Lauren has taught intermediate reading in an English Language Institute, and she has her Master's degree in Linguistics.

Figurative language plays an important role in many literary works. In this lesson, you'll learn about one aspect of figurative language--hyperbole--and its role in John Steinbeck's Of Mice and Men.

Figurative Language

Have you ever picked up a heavy bag and said something like: ''This weighs a ton!''? Or maybe you've been ''so hungry you could eat a horse.'' These are both examples of hyperbole. Hyperbole is a type of figurative language where you make an exaggerated statement. It's not meant to be taken literally, either in literature or in real life. In novels, novellas (works that are longer than a short story but not as long as a novel), short stories, etc., it often serves to emphasize some aspect of the work or the situation the character is in when it is said. There are quite a few examples of hyperbole in John Steinbeck's Of Mice and Men.

Depression-Era Description

One purpose that hyperbole serves in Of Mice and Men is to remind the reader of the setting in which the novella takes place. Lennie Smalls and George Milton are ranch workers during the Great Depression. There were few jobs and little food during this era, and they had to move around a lot to different jobs as a result. This also made it even more difficult when Lennie's actions forced them to leave a job early. Steinbeck uses hyperbole in the dialogue of some of the characters to remind the reader of this situation.

Unemployed men wait in line for soup.
unemployed men

The first instance of this happens very early on. Lennie reaches a water hole and drinks deeply from it, without checking to see if that water is safe. George yells at him for it, saying: ''You'd drink out of a gutter if you was thirsty.'' This is partly a hyperbolic comment on the fact that Lennie doesn't care where he drinks from. It is also, however, a commentary on the time period, where men might drink out of the gutter because there was nowhere else to drink from.

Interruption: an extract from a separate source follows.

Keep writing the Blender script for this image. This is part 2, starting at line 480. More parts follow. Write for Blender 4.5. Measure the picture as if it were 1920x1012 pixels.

Another Depression-related hyperbolic comment comes much later, from Crooks, the stable hand. He tells Lennie: ''Nobody ever gets to heaven, and nobody gets no land.'' On the surface it might seem that this is just Crooks' exaggerated way of telling Lennie his dream of a house and land is foolish. In reality, though, it's bigger than that. It's a comment on everything happening at the time. During the Depression, even people who already had land often lost it, and very few people could afford to buy any. The hyperbole of the comment also reflects the air of despair that was common at the time. The Depression was not an era that reflected much hope or happiness in the country, and Steinbeck uses hyperbole to show this.

Hyperbolic Imagery

Hyperbole also has uses other than connecting the reader to the time period. Sometimes it is simply there for emphasis. We see this in George's description of the land he and Lennie plan to buy, and all the good things related to it. One example is when George says: ''The cream is so God damn thick you got to cut it with a knife and take it out with a spoon.'' This is an example of hyperbolic imagery, where descriptive imagery is enhanced by exaggeration. Obviously real cream is never going to be this thick, but the hyperbole serves to emphasize how good and rich the cream from this land will be. It also sets their dream farm apart from the life they live now, where there isn't anything nearly as rich or pleasant.